Sinclair User


Soft And Cuddly

Author: Jim Douglas
Publisher: The Power House
Machine: Spectrum 48K

 
Published in Sinclair User #67

Soft And Cuddly

Oh, very bloody pleasant, I must say. What a remarkably good way to start a Monday morning - being thrust a copy of a game that involves sewing pieces of your dismembered mother back together and being told: "This looks like your kind of thing."

Soft and Cuddly is the latest game from the poison pen of John George Jones, the person behind the cult hit Go to Hell.

Being a kind of Manic Miner derivative. Soft and Cuddly can hardly boast the most original gameplay and has to rely on the novelty points it can score by its sheer gruesomeness. The plot, while largely unnecessary during play, ought to be explained. Your father has been locked in a fridge by your mother and is shortly to come to a fate worse than death at the hands of a group of evil spirits. Your mother has had an accident and is now scattered in numerous pieces throughout the game-map.

Soft And Cuddly

Your objective in this highly Freudian episode is to collect pieces of your mother's body and take them to the fridge. Once you've got all the vital bits together, you can take on the jolly little task of mending her. Since the game is fairly big (256 screens) you certainly won't be able to get all the bits before losing all your lives unless you have some sort of idea where to.

Graphically, it is certainly unusual, and occasionally brilliant. As your little man descends on his jet-pack into an apparently empty screen, an enormous multi-coloured monster will lurch up from a brick walkway and flail around, blocking your path.

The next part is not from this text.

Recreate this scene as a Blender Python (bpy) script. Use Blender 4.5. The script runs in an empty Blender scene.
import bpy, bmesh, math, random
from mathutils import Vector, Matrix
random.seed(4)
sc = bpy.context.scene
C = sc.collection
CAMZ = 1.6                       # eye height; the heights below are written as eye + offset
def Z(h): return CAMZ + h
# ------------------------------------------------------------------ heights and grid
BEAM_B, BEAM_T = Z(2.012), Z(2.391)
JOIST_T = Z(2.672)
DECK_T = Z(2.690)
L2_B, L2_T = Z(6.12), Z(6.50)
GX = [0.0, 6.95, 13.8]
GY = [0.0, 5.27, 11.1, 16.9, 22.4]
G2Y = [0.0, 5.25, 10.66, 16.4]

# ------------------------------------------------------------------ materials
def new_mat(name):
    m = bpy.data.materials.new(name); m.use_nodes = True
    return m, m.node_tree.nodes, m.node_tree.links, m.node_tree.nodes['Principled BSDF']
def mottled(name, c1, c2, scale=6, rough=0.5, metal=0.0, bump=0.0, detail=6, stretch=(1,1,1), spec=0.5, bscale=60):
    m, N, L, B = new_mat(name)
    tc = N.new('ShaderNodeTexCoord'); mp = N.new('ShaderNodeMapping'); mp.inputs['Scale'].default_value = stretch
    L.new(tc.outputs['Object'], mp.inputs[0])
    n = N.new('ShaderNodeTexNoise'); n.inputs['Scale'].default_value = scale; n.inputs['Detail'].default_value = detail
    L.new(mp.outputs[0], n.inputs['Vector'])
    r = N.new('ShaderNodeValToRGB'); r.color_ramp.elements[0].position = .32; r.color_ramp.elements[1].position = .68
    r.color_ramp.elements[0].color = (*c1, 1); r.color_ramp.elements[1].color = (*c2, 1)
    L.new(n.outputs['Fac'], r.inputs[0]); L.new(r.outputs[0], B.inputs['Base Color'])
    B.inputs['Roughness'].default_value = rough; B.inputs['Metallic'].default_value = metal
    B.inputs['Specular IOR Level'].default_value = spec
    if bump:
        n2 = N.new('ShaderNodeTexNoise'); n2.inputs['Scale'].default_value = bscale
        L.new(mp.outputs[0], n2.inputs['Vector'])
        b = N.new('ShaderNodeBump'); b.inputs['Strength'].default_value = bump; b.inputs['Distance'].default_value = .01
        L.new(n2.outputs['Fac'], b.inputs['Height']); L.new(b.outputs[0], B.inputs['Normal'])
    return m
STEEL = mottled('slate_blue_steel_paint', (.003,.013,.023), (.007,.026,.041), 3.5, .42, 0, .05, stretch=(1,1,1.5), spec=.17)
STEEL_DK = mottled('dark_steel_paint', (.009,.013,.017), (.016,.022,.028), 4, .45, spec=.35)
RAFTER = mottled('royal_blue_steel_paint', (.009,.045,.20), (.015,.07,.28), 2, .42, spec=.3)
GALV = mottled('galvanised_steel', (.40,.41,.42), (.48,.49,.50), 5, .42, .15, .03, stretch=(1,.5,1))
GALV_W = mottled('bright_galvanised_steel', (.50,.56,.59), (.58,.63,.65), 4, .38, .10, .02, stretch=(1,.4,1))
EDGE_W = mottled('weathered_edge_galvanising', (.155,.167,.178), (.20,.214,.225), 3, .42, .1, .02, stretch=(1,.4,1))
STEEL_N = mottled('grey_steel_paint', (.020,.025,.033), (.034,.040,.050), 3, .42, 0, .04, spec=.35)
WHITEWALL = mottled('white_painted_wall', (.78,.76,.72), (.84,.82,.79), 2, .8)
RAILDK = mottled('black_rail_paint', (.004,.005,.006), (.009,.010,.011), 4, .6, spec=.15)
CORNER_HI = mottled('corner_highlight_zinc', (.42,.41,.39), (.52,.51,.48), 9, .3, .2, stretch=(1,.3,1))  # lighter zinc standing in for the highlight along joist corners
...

The actual playing of the game is, unfortunately, a rather tiresome business. The 'silly walk' option does little to disguise the fact that all you really get to do is move left and right, fly up, fall down, Fire and pick up the occasional item.

On your travels you will undoubtedly be harassed by lots of bog standard cannon- fodder aliens which are about as interesting as watching a golf tournament in the rain. They drift around being annoying and sapping your energy. A quick beam from your laser though, and they're history.

If you fire at the static scenery (trees, bricks, etc) they will gradually become worn away. Should you find the patience to do this for long enough, you will create a gap through which you can walk. While this is quite handy for moving around, it takes a colossal amount of time, and actually looks a smidgen like a bug.

Soft and Cuddly is a decidedly odd game.

It's a bit like a cross between a splatter movie and one of those strange Belgian art movies done with stop-frame photography with people in stupid poses gliding around the room, pushing chairs etc.

There's a lot to look at - plenty of opportunities to go "ooh, urgh, yuk" - but not particularly interesting to take part in.

If you're the sort of person who likes drawing maps and watching very large unpleasant graphics jigging up and down like a box of offal, all well and good.

Otherwise, Soft and Cuddly could become remarkably tiresome after a very short time.

Overall Summary

Oddball low-budget schlock-horror outing. Could get tedious but there's a large map and lots of things to shoot.